With numerous offices and agencies working on ways to find and protect against booby-trap bombs, Gates said he wants a brainstorming review across the Defense Department that would last about six months. He will get a monthly report on the progress, Gates said.

The weapon of choice for insurgents in Iraq, improvised bombs once were unheard of in Afghanistan. Deaths among U.S. and NATO allies fighting in Afghanistan have risen sharply as insurgents there learned to adapt the bombs to Afghan terrain, and as the military's technology sometimes failed to keep up.

In September 2009, the Pentagon counted 106 effective attacks that killed 37 coalition service members and wounded 285 more. Two years earlier there were 19 successful attacks.

An entire Pentagon agency was created to combat improvised bombs during the Iraq war and found itself chasing a moving target. Each time the experts figured out ways to detect one kind of bomb, the insurgents seemed to find another way to manufacture, hide or detonate devices that are often little more than dynamite, wire and a cell phone.

In October, the Government Accountability Office said the office, formally known as the Joint IED Defeat Organization, is hampered by bureaucratic shortcomings that could lead to duplication of efforts or unneeded programs.

"The whole purpose of this, really, is to make sure we get the troops what they need to protect themselves, and also the tools to be more effective," in dismantling insurgent networks that plant bombs or detecting the bombs themselves, Gates told reporters traveling with him.

A holdover from the presidency of Republican George W. Bush, Gates saw the steady rise of deaths and injuries from roadside bombs in Iraq and found more money for a heavier patrol vehicle called the mine-resistant, ambush-protected armored truck, or MRAP.

The transport truck Gates saw in action Thursday is adapted from that heavier version. With far fewer roads and rougher terrain in Afghanistan, the bigger, heavier trucks offered protection at the cost of less mobility. They also tipped over.

The Afghanistan version is smaller, lighter at 25,000 pounds and more agile than its cousin, the MRAP. One of its key advantages, the Pentagon says, is that it can go off road like an all-terrain vehicle and avoid the places where bombs are most likely to be hidden.
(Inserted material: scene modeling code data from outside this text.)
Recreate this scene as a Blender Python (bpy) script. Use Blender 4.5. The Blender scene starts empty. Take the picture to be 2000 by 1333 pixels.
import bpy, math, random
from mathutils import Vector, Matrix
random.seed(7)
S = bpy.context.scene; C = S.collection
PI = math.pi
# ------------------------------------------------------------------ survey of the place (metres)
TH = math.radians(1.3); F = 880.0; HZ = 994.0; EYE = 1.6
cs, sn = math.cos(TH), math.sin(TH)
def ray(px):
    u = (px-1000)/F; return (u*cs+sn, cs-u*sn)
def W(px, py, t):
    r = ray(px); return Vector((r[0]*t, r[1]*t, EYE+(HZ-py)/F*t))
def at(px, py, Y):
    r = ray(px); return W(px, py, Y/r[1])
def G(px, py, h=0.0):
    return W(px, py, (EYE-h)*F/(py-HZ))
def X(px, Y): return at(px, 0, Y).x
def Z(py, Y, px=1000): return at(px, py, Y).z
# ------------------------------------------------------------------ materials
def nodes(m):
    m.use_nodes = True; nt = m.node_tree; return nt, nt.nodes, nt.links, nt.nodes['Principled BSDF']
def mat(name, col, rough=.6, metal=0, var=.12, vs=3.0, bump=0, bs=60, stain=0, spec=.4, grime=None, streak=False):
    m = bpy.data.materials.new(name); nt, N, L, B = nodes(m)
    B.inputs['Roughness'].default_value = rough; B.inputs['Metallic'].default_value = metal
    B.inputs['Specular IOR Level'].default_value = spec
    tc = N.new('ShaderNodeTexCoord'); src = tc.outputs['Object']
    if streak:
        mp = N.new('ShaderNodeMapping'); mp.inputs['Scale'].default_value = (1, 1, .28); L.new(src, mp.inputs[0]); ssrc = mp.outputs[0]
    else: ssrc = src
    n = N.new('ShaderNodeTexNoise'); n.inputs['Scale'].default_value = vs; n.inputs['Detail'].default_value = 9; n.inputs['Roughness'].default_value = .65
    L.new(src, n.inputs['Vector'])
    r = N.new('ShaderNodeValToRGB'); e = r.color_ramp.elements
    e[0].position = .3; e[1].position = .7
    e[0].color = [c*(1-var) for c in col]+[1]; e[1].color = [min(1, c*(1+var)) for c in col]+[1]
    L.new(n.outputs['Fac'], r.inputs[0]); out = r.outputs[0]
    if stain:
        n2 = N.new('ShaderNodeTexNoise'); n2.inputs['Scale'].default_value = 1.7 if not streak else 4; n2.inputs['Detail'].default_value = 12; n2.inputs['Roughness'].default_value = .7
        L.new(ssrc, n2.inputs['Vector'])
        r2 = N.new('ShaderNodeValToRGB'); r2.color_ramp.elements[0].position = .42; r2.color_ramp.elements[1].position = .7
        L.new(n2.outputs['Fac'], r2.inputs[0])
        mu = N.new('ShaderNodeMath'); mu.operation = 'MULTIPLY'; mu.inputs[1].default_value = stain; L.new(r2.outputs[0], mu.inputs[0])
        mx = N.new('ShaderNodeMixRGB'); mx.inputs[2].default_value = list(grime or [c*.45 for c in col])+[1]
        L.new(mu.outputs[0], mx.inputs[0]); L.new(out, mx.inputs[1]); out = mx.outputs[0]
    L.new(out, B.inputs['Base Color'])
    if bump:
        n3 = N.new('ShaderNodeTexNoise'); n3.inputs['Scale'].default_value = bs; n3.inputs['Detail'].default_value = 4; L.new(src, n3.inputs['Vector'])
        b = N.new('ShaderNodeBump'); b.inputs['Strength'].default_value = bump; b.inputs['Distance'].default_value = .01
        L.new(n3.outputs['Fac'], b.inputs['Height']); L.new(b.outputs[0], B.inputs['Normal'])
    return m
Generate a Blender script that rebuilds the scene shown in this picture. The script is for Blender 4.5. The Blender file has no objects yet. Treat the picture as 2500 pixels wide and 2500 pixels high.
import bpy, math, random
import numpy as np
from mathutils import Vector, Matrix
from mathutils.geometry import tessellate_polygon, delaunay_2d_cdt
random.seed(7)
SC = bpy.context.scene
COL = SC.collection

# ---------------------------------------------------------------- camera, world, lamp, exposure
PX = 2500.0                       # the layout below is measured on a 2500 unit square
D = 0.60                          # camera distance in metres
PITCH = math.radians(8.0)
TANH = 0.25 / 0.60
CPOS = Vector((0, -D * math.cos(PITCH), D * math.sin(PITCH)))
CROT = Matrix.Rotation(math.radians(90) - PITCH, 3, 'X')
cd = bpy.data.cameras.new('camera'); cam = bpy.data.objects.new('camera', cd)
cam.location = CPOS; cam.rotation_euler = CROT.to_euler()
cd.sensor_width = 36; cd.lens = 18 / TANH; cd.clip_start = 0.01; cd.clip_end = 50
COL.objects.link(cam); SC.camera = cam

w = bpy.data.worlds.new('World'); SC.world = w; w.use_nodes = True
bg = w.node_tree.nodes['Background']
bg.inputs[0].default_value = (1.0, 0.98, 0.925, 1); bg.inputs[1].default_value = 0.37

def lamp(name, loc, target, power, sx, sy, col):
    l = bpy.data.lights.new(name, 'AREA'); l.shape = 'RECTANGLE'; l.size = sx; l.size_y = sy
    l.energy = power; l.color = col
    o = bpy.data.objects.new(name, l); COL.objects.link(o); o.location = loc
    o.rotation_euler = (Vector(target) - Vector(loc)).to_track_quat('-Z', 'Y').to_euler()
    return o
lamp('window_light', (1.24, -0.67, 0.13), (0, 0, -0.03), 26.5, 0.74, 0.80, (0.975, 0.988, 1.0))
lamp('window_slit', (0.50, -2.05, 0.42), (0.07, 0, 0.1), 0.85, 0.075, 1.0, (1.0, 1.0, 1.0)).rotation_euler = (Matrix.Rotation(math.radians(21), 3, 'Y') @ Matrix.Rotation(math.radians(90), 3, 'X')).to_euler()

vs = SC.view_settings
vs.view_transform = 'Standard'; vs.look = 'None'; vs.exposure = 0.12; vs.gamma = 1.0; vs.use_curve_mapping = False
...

The manufacturer, Oshkosh Corp., said Wednesday it has received a $438 million order for an additional 1,000 vehicles. That brings the total number of vehicles delivered or on order to 6,219. Oshkosh will be paid more than $3.2 billion.

The company says it has delivered more than 950 of the vehicles, which began shipping to Afghanistan in September. The company says about 65 have gone so far. Oshkosh promises to be able to deliver 1,000 vehicles a month by December.

Gates said more could be ordered if President Barack Obama approves additional troops for Afghanistan.

Gates also said he was appalled at news leaks about Obama's deliberations about what to do on the Afghanistan troops decision and about the investigation into last week's deadly shootings at Fort Hood, Texas, allegedly carried out by an Army psychiatrist.

"Frankly if I found out with high confidence anybody who's leaking on the Department of Defense, who that was, that would probably be a career-ender," he told reporters traveling with him. "Everybody ought to shut up."